You didn’t test C++ exceptions in the above code, though…
There’s really no cost or downside to “noexcept”. They are intended to be used for functions that shouldn’t have any C++ exceptions anyway. It is possible that a programmer (like a programmer developing the Juce library) makes a mistake and marks a function “noexcept” but the function throws a C++ exception anyway. But even in that case things would be pretty good, because the result would be immediate program termination and that could probably be easily debugged. Incidentally, the result would be program termination without “noexcept” too, if the code doesn’t have a try/catch block that deals with the exceptions.

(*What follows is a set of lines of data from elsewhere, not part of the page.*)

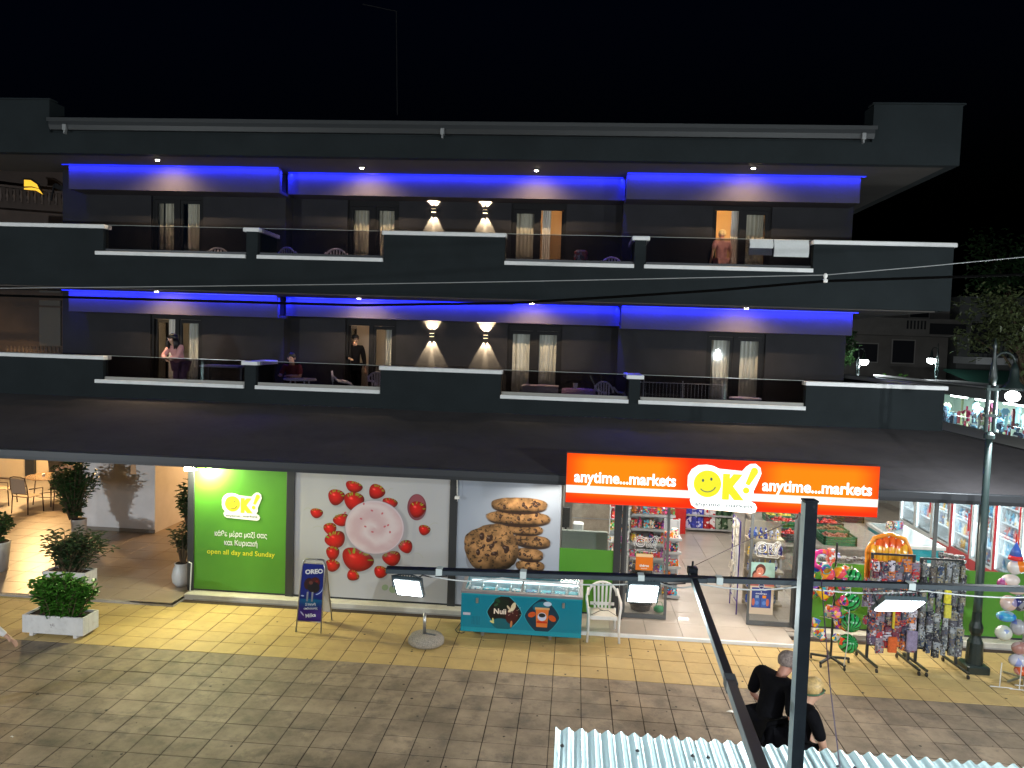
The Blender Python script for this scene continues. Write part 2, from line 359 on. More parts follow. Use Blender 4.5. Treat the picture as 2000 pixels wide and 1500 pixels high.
# roof fascia, wings, gutter
hp(B().box(XL, XR-.0, YF, YF+.2, 8.60, 9.04), 'roof_fascia')
hp(B().box(XL, -7.44, YF, YF+.2, 9.041, 9.73).box(-7.64, -7.44, YF+.2005, 5.7, 8.81, 9.73), 'roof_wing')
hp(B().bbox(XL, -7.40, YF-.03, YF+.24, 9.731, 9.77, .01), 'wing_cap')
hp(B().box(9.90, XR, YF, YF+.2, 9.041, 9.78).box(XR-.2, XR, YF+.2005, 12.4, 8.60, 9.78).box(9.90, 10.1, YF+.2005, 5.7, 8.81, 9.78), 'roof_wing')
hp(B().bbox(9.86, XR+.05, YF-.04, YF+.24, 9.781, 9.815, .01), 'wing_cap')
hp(B().box(-7.44, 9.9, YF+.10, YF+.2, 9.041, 9.24), 'roof_edge_board')
gut = B()
for x in (0,): gut.add([(-7.42,YF+.099,9.10),(-7.42,YF-.02,9.10),(-7.42,YF-.06,9.19),(-7.42,YF-.06,9.33),(-7.42,YF-.03,9.33),(-7.42,YF-.03,9.20),(-7.42,YF+.02,9.13),(-7.42,YF+.099,9.13)]+[(9.93,)+p for p in ((YF+.099,9.10),(YF-.02,9.10),(YF-.06,9.19),(YF-.06,9.33),(YF-.03,9.33),(YF-.03,9.20),(YF+.02,9.13),(YF+.099,9.13))], [(i,i+1,i+9,i+8) for i in range(7)]+[(7,0,8,15),(0,7,6,5,4,3,2,1),(8,9,10,11,12,13,14,15)])
gm = mat('grey_gutter_metal', (.026,.029,.031), .45, metal=.2)
hp(gut, 'gutter', gm)
hp(B().bbox(-7.46, 9.97, YF-.075, YF-.061, 9.27, 9.345, .003), 'gutter_lip', mat('gutter_lip_metal', (.05,.054,.056), .4, metal=.2))
for px in (130, 865, 1685):
    x = PY(px, 262, YF)[0]; hp(B().bbox(x-.04, x+.04, YF-.10, YF-.02, 9.07, 9.2, .006).box(x-.015, x+.015, YF-.09, YF-.003, 9.0, 9.07), 'gutter_bracket', mat('zinc', (.3,.31,.31), .45, metal=.4))
hp(B().add([(-7.4,YF+.3,9.05),(9.9,YF+.3,9.05),(9.9,12.4,9.05),(-7.4,12.4,9.05),(-3,8.6,9.8),(5.5,8.6,9.8)], [(0,1,5,4),(1,2,5),(2,3,4,5),(3,0,4)]), 'roof', mat('dark_roof_tile', (.02,.012,.01), .9))
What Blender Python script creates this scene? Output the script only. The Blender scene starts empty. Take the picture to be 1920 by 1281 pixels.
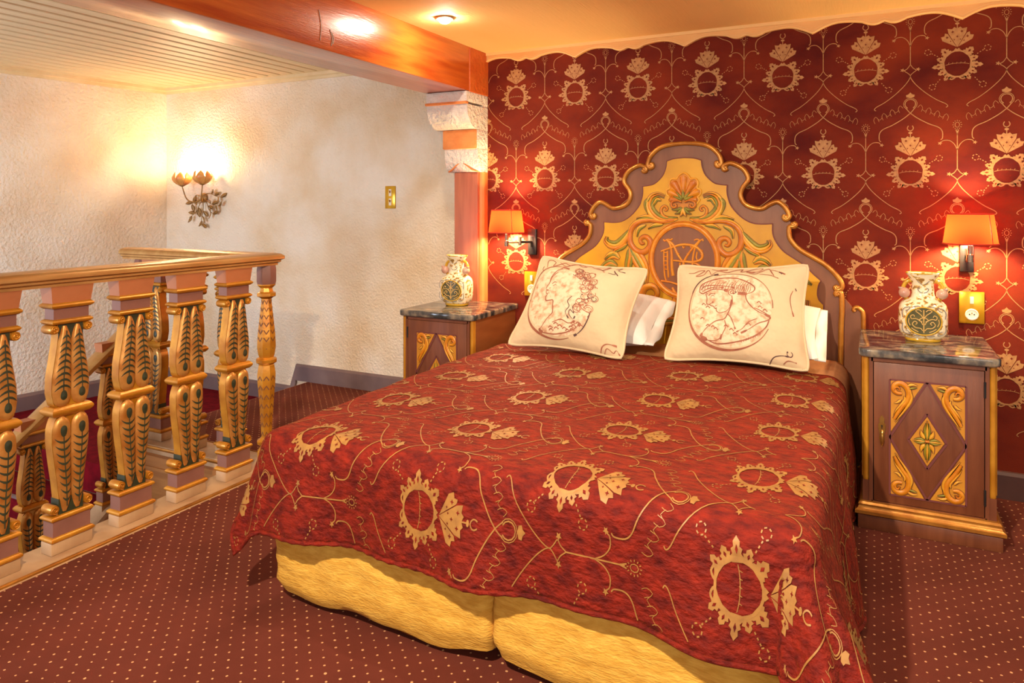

True but in your code having noexcept would still not change anything because as you explained it is not a c++ exception but a div by zero processor error intercepted in system not our code,
, but in that new code (thanks to your remark i built more interesting material below!)
int throwAtMe(int val) noexcept
{
if ( val == 0) throw std::invalid_argument( "received zero value" );
return 42 / val;
}
int main()
{
try
{
throwAtMe(0);
}
catch (std::exception& ex)
{
std::cout << "Captured " << ex.what() << "\n";
}
return 0;
}
I can see the effect now:
If you remove now the noexcept you will be able to capture the exception in the main code,
which I actually don’t like (you’re masking a problem instead of getting a crash!) even if I do understand that it could be used properly to have a nicer exception handler which logs post-mortem info or the like but in that case you would have to also intercept system traps to be convincing anyway …
This is really a philosophical debate about when to use exceptions and what constitutes a “failure”.
In your example I would argue that passing in 0 violates a precondition contract and so should crash i.e. not validate the input at all and don’t even attempt to throw an exception.
If a function throws, it should really be in a recoverable situation.
(There are other arguments about throwing exceptions during tests to log but that’s a bit off topic).
I agree, my snippet is just an example that shows actually a case where noexcept does have an effect for educational purpose when someone will search for the same keywords.
Like I also mentioned, in case where it would crash, more advanced software can also intercept the exception or the system error even and re-vectorise it as a C++ exception, apparently VCV Rack does that (thanks @xenakios for this reference) to log post-mortem data before dying …
But understandably, that would be more at the charge of the implementer to do so if/when needed with all the risks it represents to alter the systems traps…
In all cases, I am more confident after doing some real testing about what noexcept does in JUCE codebase and also like the fact that JUCE does not try to catch exceptions, and just lets it blow so that we can notice it (in most cases) and take action.
I now don’t even think a macro to redefine it would such a great help anymore as I learned more about it.